→ Task directions
Your task is to transcribe the data in full.

→ Given data

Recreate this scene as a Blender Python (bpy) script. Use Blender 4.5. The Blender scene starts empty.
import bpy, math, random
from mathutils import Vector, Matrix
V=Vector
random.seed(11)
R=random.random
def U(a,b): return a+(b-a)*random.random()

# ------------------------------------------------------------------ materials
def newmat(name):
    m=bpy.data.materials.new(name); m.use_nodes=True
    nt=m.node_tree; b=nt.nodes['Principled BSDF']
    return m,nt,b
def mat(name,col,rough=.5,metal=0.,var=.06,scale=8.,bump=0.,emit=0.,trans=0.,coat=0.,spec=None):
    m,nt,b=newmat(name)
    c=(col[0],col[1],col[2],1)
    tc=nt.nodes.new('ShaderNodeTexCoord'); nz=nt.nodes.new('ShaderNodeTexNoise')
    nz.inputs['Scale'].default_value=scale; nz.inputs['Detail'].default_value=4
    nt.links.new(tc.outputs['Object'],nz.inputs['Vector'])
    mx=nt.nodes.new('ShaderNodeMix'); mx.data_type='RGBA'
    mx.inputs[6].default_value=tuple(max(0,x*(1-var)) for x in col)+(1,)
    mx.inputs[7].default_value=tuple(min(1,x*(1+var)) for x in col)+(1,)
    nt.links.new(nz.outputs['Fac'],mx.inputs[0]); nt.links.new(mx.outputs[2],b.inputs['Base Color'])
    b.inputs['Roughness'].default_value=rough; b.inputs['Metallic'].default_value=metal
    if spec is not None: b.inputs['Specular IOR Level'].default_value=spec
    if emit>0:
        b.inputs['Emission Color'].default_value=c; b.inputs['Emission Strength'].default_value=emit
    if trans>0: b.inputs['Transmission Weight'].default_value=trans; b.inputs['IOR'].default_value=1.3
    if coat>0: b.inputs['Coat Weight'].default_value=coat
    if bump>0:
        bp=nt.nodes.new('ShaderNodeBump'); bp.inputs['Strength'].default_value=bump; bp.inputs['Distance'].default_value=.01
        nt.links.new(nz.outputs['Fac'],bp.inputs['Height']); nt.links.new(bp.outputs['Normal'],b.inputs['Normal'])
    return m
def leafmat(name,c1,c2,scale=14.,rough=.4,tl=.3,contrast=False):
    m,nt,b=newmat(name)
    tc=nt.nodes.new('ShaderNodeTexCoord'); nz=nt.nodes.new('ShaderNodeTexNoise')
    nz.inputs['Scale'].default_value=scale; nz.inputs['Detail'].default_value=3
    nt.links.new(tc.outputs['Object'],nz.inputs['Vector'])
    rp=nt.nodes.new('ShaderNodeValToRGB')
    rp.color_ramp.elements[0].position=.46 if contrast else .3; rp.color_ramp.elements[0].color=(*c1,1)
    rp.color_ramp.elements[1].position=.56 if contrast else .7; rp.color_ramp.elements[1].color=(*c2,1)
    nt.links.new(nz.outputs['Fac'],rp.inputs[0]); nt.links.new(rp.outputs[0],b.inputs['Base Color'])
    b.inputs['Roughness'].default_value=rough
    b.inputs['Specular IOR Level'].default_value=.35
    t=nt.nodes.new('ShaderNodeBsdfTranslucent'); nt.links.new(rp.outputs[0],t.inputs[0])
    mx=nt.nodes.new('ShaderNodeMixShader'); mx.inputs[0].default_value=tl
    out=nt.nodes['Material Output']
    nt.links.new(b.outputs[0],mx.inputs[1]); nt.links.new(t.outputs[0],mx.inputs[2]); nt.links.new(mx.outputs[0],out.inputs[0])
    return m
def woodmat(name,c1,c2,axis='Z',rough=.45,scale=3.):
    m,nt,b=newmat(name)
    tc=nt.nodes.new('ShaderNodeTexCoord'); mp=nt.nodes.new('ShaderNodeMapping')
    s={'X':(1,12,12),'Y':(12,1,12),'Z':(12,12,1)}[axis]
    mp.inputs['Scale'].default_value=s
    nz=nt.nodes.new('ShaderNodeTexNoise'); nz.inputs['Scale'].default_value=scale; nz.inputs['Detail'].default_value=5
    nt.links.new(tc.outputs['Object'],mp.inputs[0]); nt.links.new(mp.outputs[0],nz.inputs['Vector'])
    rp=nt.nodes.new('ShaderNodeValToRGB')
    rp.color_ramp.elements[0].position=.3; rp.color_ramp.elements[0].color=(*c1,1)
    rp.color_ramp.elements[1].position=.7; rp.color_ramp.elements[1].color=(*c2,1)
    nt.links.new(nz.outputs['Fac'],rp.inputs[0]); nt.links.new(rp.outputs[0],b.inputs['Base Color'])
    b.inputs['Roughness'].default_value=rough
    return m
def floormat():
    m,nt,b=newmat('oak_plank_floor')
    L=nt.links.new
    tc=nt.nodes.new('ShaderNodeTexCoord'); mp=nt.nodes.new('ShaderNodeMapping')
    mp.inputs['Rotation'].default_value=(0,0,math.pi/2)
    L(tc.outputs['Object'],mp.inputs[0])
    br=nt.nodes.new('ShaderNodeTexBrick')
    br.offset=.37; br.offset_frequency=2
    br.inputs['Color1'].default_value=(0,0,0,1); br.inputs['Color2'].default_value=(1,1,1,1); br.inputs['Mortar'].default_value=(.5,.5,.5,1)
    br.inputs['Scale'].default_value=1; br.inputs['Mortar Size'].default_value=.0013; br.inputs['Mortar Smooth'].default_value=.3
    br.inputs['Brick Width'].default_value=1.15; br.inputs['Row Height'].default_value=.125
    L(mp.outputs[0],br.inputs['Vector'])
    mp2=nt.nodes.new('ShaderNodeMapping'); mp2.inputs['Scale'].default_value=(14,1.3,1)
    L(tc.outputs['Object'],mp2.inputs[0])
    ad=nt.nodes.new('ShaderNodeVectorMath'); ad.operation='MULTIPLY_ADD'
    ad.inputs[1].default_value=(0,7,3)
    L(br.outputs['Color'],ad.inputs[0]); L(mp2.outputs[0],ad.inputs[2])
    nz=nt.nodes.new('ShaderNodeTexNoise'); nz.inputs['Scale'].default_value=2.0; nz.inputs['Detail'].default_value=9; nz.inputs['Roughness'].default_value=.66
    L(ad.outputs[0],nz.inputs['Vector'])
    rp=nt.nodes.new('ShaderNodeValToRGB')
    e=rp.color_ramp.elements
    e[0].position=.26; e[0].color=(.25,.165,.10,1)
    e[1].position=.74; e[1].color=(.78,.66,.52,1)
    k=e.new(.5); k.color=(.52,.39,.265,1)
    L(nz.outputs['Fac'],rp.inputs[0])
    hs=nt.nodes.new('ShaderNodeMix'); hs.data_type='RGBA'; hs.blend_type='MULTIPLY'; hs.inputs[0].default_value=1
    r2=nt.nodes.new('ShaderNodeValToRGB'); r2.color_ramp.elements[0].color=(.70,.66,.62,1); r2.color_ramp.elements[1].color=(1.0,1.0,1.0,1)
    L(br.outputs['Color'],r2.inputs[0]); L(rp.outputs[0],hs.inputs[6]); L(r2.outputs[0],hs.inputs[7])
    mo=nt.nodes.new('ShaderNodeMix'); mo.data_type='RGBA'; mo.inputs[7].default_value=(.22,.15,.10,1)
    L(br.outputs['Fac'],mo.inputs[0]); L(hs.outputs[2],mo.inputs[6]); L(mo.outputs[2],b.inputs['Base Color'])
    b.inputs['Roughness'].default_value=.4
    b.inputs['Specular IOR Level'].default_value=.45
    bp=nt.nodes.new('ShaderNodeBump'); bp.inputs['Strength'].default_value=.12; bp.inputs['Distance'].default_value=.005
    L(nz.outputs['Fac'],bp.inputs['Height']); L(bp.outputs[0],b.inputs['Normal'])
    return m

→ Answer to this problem
Recreate this scene as a Blender Python (bpy) script. Use Blender 4.5. The Blender scene starts empty.
import bpy, math, random
from mathutils import Vector, Matrix
V=Vector
random.seed(11)
R=random.random
def U(a,b): return a+(b-a)*random.random()

# ------------------------------------------------------------------ materials
def newmat(name):
    m=bpy.data.materials.new(name); m.use_nodes=True
    nt=m.node_tree; b=nt.nodes['Principled BSDF']
    return m,nt,b
def mat(name,col,rough=.5,metal=0.,var=.06,scale=8.,bump=0.,emit=0.,trans=0.,coat=0.,spec=None):
    m,nt,b=newmat(name)
    c=(col[0],col[1],col[2],1)
    tc=nt.nodes.new('ShaderNodeTexCoord'); nz=nt.nodes.new('ShaderNodeTexNoise')
    nz.inputs['Scale'].default_value=scale; nz.inputs['Detail'].default_value=4
    nt.links.new(tc.outputs['Object'],nz.inputs['Vector'])
    mx=nt.nodes.new('ShaderNodeMix'); mx.data_type='RGBA'
    mx.inputs[6].default_value=tuple(max(0,x*(1-var)) for x in col)+(1,)
    mx.inputs[7].default_value=tuple(min(1,x*(1+var)) for x in col)+(1,)
    nt.links.new(nz.outputs['Fac'],mx.inputs[0]); nt.links.new(mx.outputs[2],b.inputs['Base Color'])
    b.inputs['Roughness'].default_value=rough; b.inputs['Metallic'].default_value=metal
    if spec is not None: b.inputs['Specular IOR Level'].default_value=spec
    if emit>0:
        b.inputs['Emission Color'].default_value=c; b.inputs['Emission Strength'].default_value=emit
    if trans>0: b.inputs['Transmission Weight'].default_value=trans; b.inputs['IOR'].default_value=1.3
    if coat>0: b.inputs['Coat Weight'].default_value=coat
    if bump>0:
        bp=nt.nodes.new('ShaderNodeBump'); bp.inputs['Strength'].default_value=bump; bp.inputs['Distance'].default_value=.01
        nt.links.new(nz.outputs['Fac'],bp.inputs['Height']); nt.links.new(bp.outputs['Normal'],b.inputs['Normal'])
    return m
def leafmat(name,c1,c2,scale=14.,rough=.4,tl=.3,contrast=False):
    m,nt,b=newmat(name)
    tc=nt.nodes.new('ShaderNodeTexCoord'); nz=nt.nodes.new('ShaderNodeTexNoise')
    nz.inputs['Scale'].default_value=scale; nz.inputs['Detail'].default_value=3
    nt.links.new(tc.outputs['Object'],nz.inputs['Vector'])
    rp=nt.nodes.new('ShaderNodeValToRGB')
    rp.color_ramp.elements[0].position=.46 if contrast else .3; rp.color_ramp.elements[0].color=(*c1,1)
    rp.color_ramp.elements[1].position=.56 if contrast else .7; rp.color_ramp.elements[1].color=(*c2,1)
    nt.links.new(nz.outputs['Fac'],rp.inputs[0]); nt.links.new(rp.outputs[0],b.inputs['Base Color'])
    b.inputs['Roughness'].default_value=rough
    b.inputs['Specular IOR Level'].default_value=.35
    t=nt.nodes.new('ShaderNodeBsdfTranslucent'); nt.links.new(rp.outputs[0],t.inputs[0])
    mx=nt.nodes.new('ShaderNodeMixShader'); mx.inputs[0].default_value=tl
    out=nt.nodes['Material Output']
    nt.links.new(b.outputs[0],mx.inputs[1]); nt.links.new(t.outputs[0],mx.inputs[2]); nt.links.new(mx.outputs[0],out.inputs[0])
    return m
def woodmat(name,c1,c2,axis='Z',rough=.45,scale=3.):
    m,nt,b=newmat(name)
    tc=nt.nodes.new('ShaderNodeTexCoord'); mp=nt.nodes.new('ShaderNodeMapping')
    s={'X':(1,12,12),'Y':(12,1,12),'Z':(12,12,1)}[axis]
    mp.inputs['Scale'].default_value=s
    nz=nt.nodes.new('ShaderNodeTexNoise'); nz.inputs['Scale'].default_value=scale; nz.inputs['Detail'].default_value=5
    nt.links.new(tc.outputs['Object'],mp.inputs[0]); nt.links.new(mp.outputs[0],nz.inputs['Vector'])
    rp=nt.nodes.new('ShaderNodeValToRGB')
    rp.color_ramp.elements[0].position=.3; rp.color_ramp.elements[0].color=(*c1,1)
    rp.color_ramp.elements[1].position=.7; rp.color_ramp.elements[1].color=(*c2,1)
    nt.links.new(nz.outputs['Fac'],rp.inputs[0]); nt.links.new(rp.outputs[0],b.inputs['Base Color'])
    b.inputs['Roughness'].default_value=rough
    return m
def floormat():
    m,nt,b=newmat('oak_plank_floor')
    L=nt.links.new
    tc=nt.nodes.new('ShaderNodeTexCoord'); mp=nt.nodes.new('ShaderNodeMapping')
    mp.inputs['Rotation'].default_value=(0,0,math.pi/2)
    L(tc.outputs['Object'],mp.inputs[0])
    br=nt.nodes.new('ShaderNodeTexBrick')
    br.offset=.37; br.offset_frequency=2
    br.inputs['Color1'].default_value=(0,0,0,1); br.inputs['Color2'].default_value=(1,1,1,1); br.inputs['Mortar'].default_value=(.5,.5,.5,1)
    br.inputs['Scale'].default_value=1; br.inputs['Mortar Size'].default_value=.0013; br.inputs['Mortar Smooth'].default_value=.3
    br.inputs['Brick Width'].default_value=1.15; br.inputs['Row Height'].default_value=.125
    L(mp.outputs[0],br.inputs['Vector'])
    mp2=nt.nodes.new('ShaderNodeMapping'); mp2.inputs['Scale'].default_value=(14,1.3,1)
    L(tc.outputs['Object'],mp2.inputs[0])
    ad=nt.nodes.new('ShaderNodeVectorMath'); ad.operation='MULTIPLY_ADD'
    ad.inputs[1].default_value=(0,7,3)
    L(br.outputs['Color'],ad.inputs[0]); L(mp2.outputs[0],ad.inputs[2])
    nz=nt.nodes.new('ShaderNodeTexNoise'); nz.inputs['Scale'].default_value=2.0; nz.inputs['Detail'].default_value=9; nz.inputs['Roughness'].default_value=.66
    L(ad.outputs[0],nz.inputs['Vector'])
    rp=nt.nodes.new('ShaderNodeValToRGB')
    e=rp.color_ramp.elements
    e[0].position=.26; e[0].color=(.25,.165,.10,1)
    e[1].position=.74; e[1].color=(.78,.66,.52,1)
    k=e.new(.5); k.color=(.52,.39,.265,1)
    L(nz.outputs['Fac'],rp.inputs[0])
    hs=nt.nodes.new('ShaderNodeMix'); hs.data_type='RGBA'; hs.blend_type='MULTIPLY'; hs.inputs[0].default_value=1
    r2=nt.nodes.new('ShaderNodeValToRGB'); r2.color_ramp.elements[0].color=(.70,.66,.62,1); r2.color_ramp.elements[1].color=(1.0,1.0,1.0,1)
    L(br.outputs['Color'],r2.inputs[0]); L(rp.outputs[0],hs.inputs[6]); L(r2.outputs[0],hs.inputs[7])
    mo=nt.nodes.new('ShaderNodeMix'); mo.data_type='RGBA'; mo.inputs[7].default_value=(.22,.15,.10,1)
    L(br.outputs['Fac'],mo.inputs[0]); L(hs.outputs[2],mo.inputs[6]); L(mo.outputs[2],b.inputs['Base Color'])
    b.inputs['Roughness'].default_value=.4
    b.inputs['Specular IOR Level'].default_value=.45
    bp=nt.nodes.new('ShaderNodeBump'); bp.inputs['Strength'].default_value=.12; bp.inputs['Distance'].default_value=.005
    L(nz.outputs['Fac'],bp.inputs['Height']); L(bp.outputs[0],b.inputs['Normal'])
    return m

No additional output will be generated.